= Short exercise =
From the listing below, extract every line in which the word "script" appears.

= Record set =
* * *

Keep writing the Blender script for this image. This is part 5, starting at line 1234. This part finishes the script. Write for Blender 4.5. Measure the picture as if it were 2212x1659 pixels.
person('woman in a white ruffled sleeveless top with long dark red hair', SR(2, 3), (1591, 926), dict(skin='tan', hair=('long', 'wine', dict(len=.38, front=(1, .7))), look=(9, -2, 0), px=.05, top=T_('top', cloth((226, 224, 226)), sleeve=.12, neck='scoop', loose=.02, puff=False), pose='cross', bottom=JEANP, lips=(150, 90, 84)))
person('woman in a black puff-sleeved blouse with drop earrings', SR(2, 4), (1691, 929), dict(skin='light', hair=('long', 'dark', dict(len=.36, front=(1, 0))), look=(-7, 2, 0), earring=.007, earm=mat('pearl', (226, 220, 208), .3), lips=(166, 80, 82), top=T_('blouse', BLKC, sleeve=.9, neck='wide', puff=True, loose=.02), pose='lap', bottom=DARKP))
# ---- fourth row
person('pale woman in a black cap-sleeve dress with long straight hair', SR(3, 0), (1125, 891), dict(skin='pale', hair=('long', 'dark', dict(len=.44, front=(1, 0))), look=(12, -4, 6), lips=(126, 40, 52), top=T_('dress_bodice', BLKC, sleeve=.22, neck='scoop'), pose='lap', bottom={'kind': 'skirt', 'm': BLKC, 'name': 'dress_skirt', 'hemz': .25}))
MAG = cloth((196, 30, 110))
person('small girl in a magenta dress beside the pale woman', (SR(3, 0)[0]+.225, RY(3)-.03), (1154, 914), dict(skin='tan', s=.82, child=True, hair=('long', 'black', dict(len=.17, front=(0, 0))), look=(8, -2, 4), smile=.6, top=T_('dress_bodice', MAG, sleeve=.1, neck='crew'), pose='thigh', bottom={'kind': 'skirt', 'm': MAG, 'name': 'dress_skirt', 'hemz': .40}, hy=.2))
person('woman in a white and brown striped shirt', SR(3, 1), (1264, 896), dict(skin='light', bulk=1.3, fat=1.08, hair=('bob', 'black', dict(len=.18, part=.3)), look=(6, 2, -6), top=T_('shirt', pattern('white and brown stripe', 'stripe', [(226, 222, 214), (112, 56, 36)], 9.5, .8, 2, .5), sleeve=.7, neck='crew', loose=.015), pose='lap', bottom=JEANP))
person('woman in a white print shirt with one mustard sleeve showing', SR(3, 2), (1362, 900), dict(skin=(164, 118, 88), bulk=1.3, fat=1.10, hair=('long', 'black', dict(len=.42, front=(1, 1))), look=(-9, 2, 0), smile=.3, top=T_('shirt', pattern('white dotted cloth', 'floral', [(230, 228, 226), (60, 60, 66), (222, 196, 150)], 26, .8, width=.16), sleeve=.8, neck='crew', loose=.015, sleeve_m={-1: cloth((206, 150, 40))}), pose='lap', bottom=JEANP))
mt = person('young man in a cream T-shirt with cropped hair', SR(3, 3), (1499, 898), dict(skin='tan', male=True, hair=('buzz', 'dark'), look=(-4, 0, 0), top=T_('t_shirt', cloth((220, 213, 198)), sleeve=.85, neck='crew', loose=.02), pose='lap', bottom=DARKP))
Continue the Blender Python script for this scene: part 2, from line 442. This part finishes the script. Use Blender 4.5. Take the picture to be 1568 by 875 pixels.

* * *

= Expected answer =
Keep writing the Blender script for this image. This is part 5, starting at line 1234. This part finishes the script. Write for Blender 4.5. Measure the picture as if it were 2212x1659 pixels.
Continue the Blender Python script for this scene: part 2, from line 442. This part finishes the script. Use Blender 4.5. Take the picture to be 1568 by 875 pixels.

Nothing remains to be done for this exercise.